After a 2000 production at Connecticut’s Goodspeed Opera House, under the title They All Laughed, Nice Work nearly opened in 2008, with Harry Connick Jr. as the lead, but the production was shelved amid rumors of infighting. After a few more years in the Broadway version of development hell, Mr. Broderick’s arrival brought a swarm of investors hoping for a repeat of The Producers.
“Even though it’s taken 12 years,” said Mr. DiPietro, “the show has always had some forward motion to it.”
Last fall, with the play’s $10 million budget in place, its producers scrambled to find a theater in time for a spring opening, winning the Shubert’s Imperial Theater when funding collapsed for Funny Girl. Two weeks away from the start of previews, Nice Work has a theater, an ad campaign, and two stars who, in Mr. DiPietro’s words, “know what schtick is.
“They take the lightness very seriously,” he said.
After making a career playing the ingénue, Ms. O’Hara was hungry for a character who is “street smart, scrappy, and not quite as dependent on sashaying across the stage in a nice costume.”
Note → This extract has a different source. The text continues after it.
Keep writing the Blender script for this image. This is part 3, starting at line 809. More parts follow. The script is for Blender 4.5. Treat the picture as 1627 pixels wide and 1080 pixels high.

Mr. Broderick, meanwhile, was lured to the show by his former agent Scott Landis, a lead producer and husband of Ms. Marshall. For Mr. Broderick, Nice Work is a chance to make believe he’s a marquee star of old Broadway.
“I don’t even like to say it because I’m such a pale imitation,” he said, “but whenever I dance I’m thinking of Fred Astaire. I’m laughing because you’ll laugh too, when you see it.”
“Matthew could have been a music star in the ’20s,” Mr. DiPietro said. “He’s a ne’er-do-well, and he plays a ne’er-do-well in the show. How often do you use the word ne’er-do-well nowadays? But he can actually play a ne’er-do-well!”
Mr. Furman, the producer, put it more directly. “Kelli’s a supernova,” he said, “and will be supernova-ed again. Matthew is just delicious.”